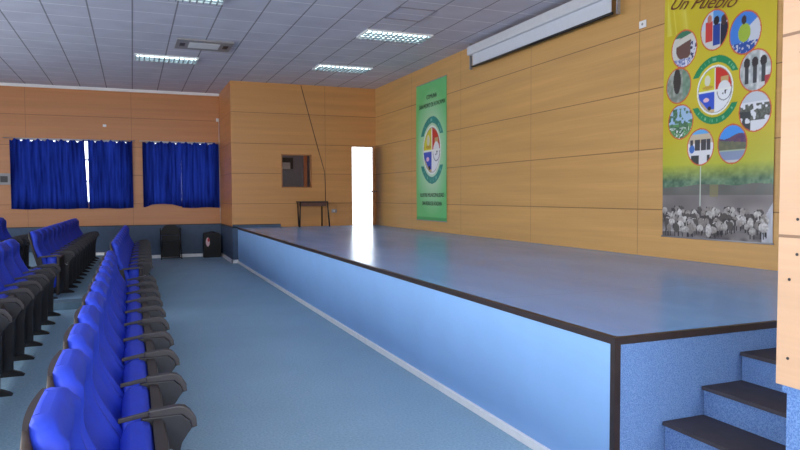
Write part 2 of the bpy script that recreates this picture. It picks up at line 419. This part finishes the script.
# ------------------------------------------------------------------ curtains
def curtain(x0, x1, z0, z1, label, lift=None, seed=0, lean=0.0):
    rnd = random.Random(seed); mb = MB(); nx = max(16, int((x1-x0)/.022)); nz = 22
    ph = rnd.random()*6
    def p(i, j, off):
        u = i/nx; v = j/nz
        x = x0+(x1-x0)*u+lean*(1-v)*u
        y = Y2-.075+.022*math.sin(x*34+ph+1.1*math.sin(x*5))*(1.0-.35*(1-v))+.012*math.sin(x*11+ph)
        top = z1+.022*math.sin(x*26+ph)+.015*math.sin(x*61)
        bot = z0+(lift(u) if lift else 0)+.008*math.sin(x*9+ph)
        return (x, y+off, bot+(top-bot)*v)
    G = [[[mb.bm.verts.new(p(i, j, o)) for j in range(nz+1)] for i in range(nx+1)] for o in (0, .002)]
    for i in range(nx):
        for j in range(nz):
            mb.bm.faces.new((G[0][i][j], G[0][i+1][j], G[0][i+1][j+1], G[0][i][j+1])).smooth = True
    o = mb.build('curtain', curtain_m)
    return tag(o, label, 'curtain', 'blue curtains over the back windows')
curtain(-2.76, -1.72, 1.335, 3.05, 'blue curtain at the far left beside the small grey wall box', seed=1)
curtain(-1.74, -1.10, 1.335, 3.05, 'narrow blue curtain just left of the bright slit between curtains', seed=2, lean=.065)
curtain(-1.02, .03, 1.335, 3.06, 'blue curtain just right of the bright slit between curtains', seed=3)
curtain(.27, 1.234, 1.36, 3.06, 'blue curtain with its hem lifted, above the black folding chair', lift=lambda u: .07*max(0, min(1, (u-.05)*6))*max(0, min(1, (1.0-u)*4)), seed=4)
curtain(1.235, 2.215, 1.33, 3.06, 'blue curtain in the corner against the booth wall', seed=5)
for x0, x1, lab in ((-2.9, .10, 'thin curtain rod over the wide left window'), (.2, 2.24, 'thin curtain rod over the window beside the booth')):
    tag(MB().tube([(x0, Y2-.027, 3.09), (x1, Y2-.027, 3.09)], .009, 8).tube([(x0+.02, Y2-.027, 3.09), (x0+.02, Y2, 3.085)], .006).tube([(x1-.02, Y2-.027, 3.09), (x1-.02, Y2, 3.085)], .006).build('curtain_rod', grey_metal), lab, 'curtain rod', 'curtain rods')

# ------------------------------------------------------------------ printed banners on the right wall
def H(i, j, s=0):
    n = (i*374761393+j*668265263+s*1274126177) & 0xffffffff; n = ((n ^ (n >> 13))*1274126177) & 0xffffffff
    return ((n ^ (n >> 16)) & 0xffff)/65535
def VN(x, y, s=0):
    i, j = math.floor(x), math.floor(y); a, b = x-i, y-j; a = a*a*(3-2*a); b = b*b*(3-2*b)
    return (H(i, j, s)*(1-a)+H(i+1, j, s)*a)*(1-b)+(H(i, j+1, s)*(1-a)+H(i+1, j+1, s)*a)*b
def mixc(a, b, f): f = max(0, min(1, f)); return tuple(p*(1-f)+q*f for p, q in zip(a, b))
def ell(x, y, cx, cy, a, b): return ((x-cx)/a)**2+((y-cy)/b)**2 < 1
def emblem(x, y, arc, ring=(235, 238, 232)):
    """crest; x, y in units of the disc radius"""
    r = math.hypot(x, y)
    if r <= 1:
        if r > .93: return ring
        if r > .90: return (150, 150, 140)
        if abs(x) < .035 or abs(y+.02) < .035: return ring
        if x < 0 and y > 0:
            c = (214, 205, 50)
            if ell(x, y, -.42, .42, .16, .22): c = (216, 214, 190)
            if ell(x, y, -.40, .14, .3, .07): c = (196, 160, 60)
            return c
        if x > 0 and y > 0:
            if math.hypot(x-.5, (y+.06)*.95) < .36: return (228, 228, 230)
            if abs(x-.52) < .2 and y < .48: return (200, 165, 110)
            return (205, 52, 38)
        if x < 0:
            if y < -.25-(-.62-x)*-.95-.28 or y < -.78: c = (205, 180, 130)
            elif ell(x, y, -.48, -.36, .16, .09): c = (230, 190, 200)
            else: c = (50, 84, 200)
            if ell(x, y, -.3, -.72, .1, .09): c = (50, 40, 40)
            return c
        c = (232, 234, 238)
        q = math.hypot(x-.5, (y+.06)*.95)
        if .36 < q < .40: c = (120, 120, 125)
        if ell(x, y, .52, -.12, .17, .12) and VN(x*14, y*14, 3) > .45: c = (50, 50, 60)
        return c
    if 1.1 < r < 1.38 and abs(y) > .62:
        a = math.atan2(y, x); tick = VN(a*22, 1.5, 8) > .62 and 1.18 < r < 1.3
        return mixc(arc, (220, 235, 215), .45 if tick else 0)
    if x > 0 and ell(x, y, .5, -.1, .3, .3): return (232, 234, 238)
    return None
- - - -
*What the task asks*: Copy out every line of the material above exactly, skipping the pictures.

*Solution to the exercise*:
Write part 2 of the bpy script that recreates this picture. It picks up at line 419. This part finishes the script.
# ------------------------------------------------------------------ curtains
def curtain(x0, x1, z0, z1, label, lift=None, seed=0, lean=0.0):
    rnd = random.Random(seed); mb = MB(); nx = max(16, int((x1-x0)/.022)); nz = 22
    ph = rnd.random()*6
    def p(i, j, off):
        u = i/nx; v = j/nz
        x = x0+(x1-x0)*u+lean*(1-v)*u
        y = Y2-.075+.022*math.sin(x*34+ph+1.1*math.sin(x*5))*(1.0-.35*(1-v))+.012*math.sin(x*11+ph)
        top = z1+.022*math.sin(x*26+ph)+.015*math.sin(x*61)
        bot = z0+(lift(u) if lift else 0)+.008*math.sin(x*9+ph)
        return (x, y+off, bot+(top-bot)*v)
    G = [[[mb.bm.verts.new(p(i, j, o)) for j in range(nz+1)] for i in range(nx+1)] for o in (0, .002)]
    for i in range(nx):
        for j in range(nz):
            mb.bm.faces.new((G[0][i][j], G[0][i+1][j], G[0][i+1][j+1], G[0][i][j+1])).smooth = True
    o = mb.build('curtain', curtain_m)
    return tag(o, label, 'curtain', 'blue curtains over the back windows')
curtain(-2.76, -1.72, 1.335, 3.05, 'blue curtain at the far left beside the small grey wall box', seed=1)
curtain(-1.74, -1.10, 1.335, 3.05, 'narrow blue curtain just left of the bright slit between curtains', seed=2, lean=.065)
curtain(-1.02, .03, 1.335, 3.06, 'blue curtain just right of the bright slit between curtains', seed=3)
curtain(.27, 1.234, 1.36, 3.06, 'blue curtain with its hem lifted, above the black folding chair', lift=lambda u: .07*max(0, min(1, (u-.05)*6))*max(0, min(1, (1.0-u)*4)), seed=4)
curtain(1.235, 2.215, 1.33, 3.06, 'blue curtain in the corner against the booth wall', seed=5)
for x0, x1, lab in ((-2.9, .10, 'thin curtain rod over the wide left window'), (.2, 2.24, 'thin curtain rod over the window beside the booth')):
    tag(MB().tube([(x0, Y2-.027, 3.09), (x1, Y2-.027, 3.09)], .009, 8).tube([(x0+.02, Y2-.027, 3.09), (x0+.02, Y2, 3.085)], .006).tube([(x1-.02, Y2-.027, 3.09), (x1-.02, Y2, 3.085)], .006).build('curtain_rod', grey_metal), lab, 'curtain rod', 'curtain rods')

# ------------------------------------------------------------------ printed banners on the right wall
def H(i, j, s=0):
    n = (i*374761393+j*668265263+s*1274126177) & 0xffffffff; n = ((n ^ (n >> 13))*1274126177) & 0xffffffff
    return ((n ^ (n >> 16)) & 0xffff)/65535
def VN(x, y, s=0):
    i, j = math.floor(x), math.floor(y); a, b = x-i, y-j; a = a*a*(3-2*a); b = b*b*(3-2*b)
    return (H(i, j, s)*(1-a)+H(i+1, j, s)*a)*(1-b)+(H(i, j+1, s)*(1-a)+H(i+1, j+1, s)*a)*b
def mixc(a, b, f): f = max(0, min(1, f)); return tuple(p*(1-f)+q*f for p, q in zip(a, b))
def ell(x, y, cx, cy, a, b): return ((x-cx)/a)**2+((y-cy)/b)**2 < 1
def emblem(x, y, arc, ring=(235, 238, 232)):
    """crest; x, y in units of the disc radius"""
    r = math.hypot(x, y)
    if r <= 1:
        if r > .93: return ring
        if r > .90: return (150, 150, 140)
        if abs(x) < .035 or abs(y+.02) < .035: return ring
        if x < 0 and y > 0:
            c = (214, 205, 50)
            if ell(x, y, -.42, .42, .16, .22): c = (216, 214, 190)
            if ell(x, y, -.40, .14, .3, .07): c = (196, 160, 60)
            return c
        if x > 0 and y > 0:
            if math.hypot(x-.5, (y+.06)*.95) < .36: return (228, 228, 230)
            if abs(x-.52) < .2 and y < .48: return (200, 165, 110)
            return (205, 52, 38)
        if x < 0:
            if y < -.25-(-.62-x)*-.95-.28 or y < -.78: c = (205, 180, 130)
            elif ell(x, y, -.48, -.36, .16, .09): c = (230, 190, 200)
            else: c = (50, 84, 200)
            if ell(x, y, -.3, -.72, .1, .09): c = (50, 40, 40)
            return c
        c = (232, 234, 238)
        q = math.hypot(x-.5, (y+.06)*.95)
        if .36 < q < .40: c = (120, 120, 125)
        if ell(x, y, .52, -.12, .17, .12) and VN(x*14, y*14, 3) > .45: c = (50, 50, 60)
        return c
    if 1.1 < r < 1.38 and abs(y) > .62:
        a = math.atan2(y, x); tick = VN(a*22, 1.5, 8) > .62 and 1.18 < r < 1.3
        return mixc(arc, (220, 235, 215), .45 if tick else 0)
    if x > 0 and ell(x, y, .5, -.1, .3, .3): return (232, 234, 238)
    return None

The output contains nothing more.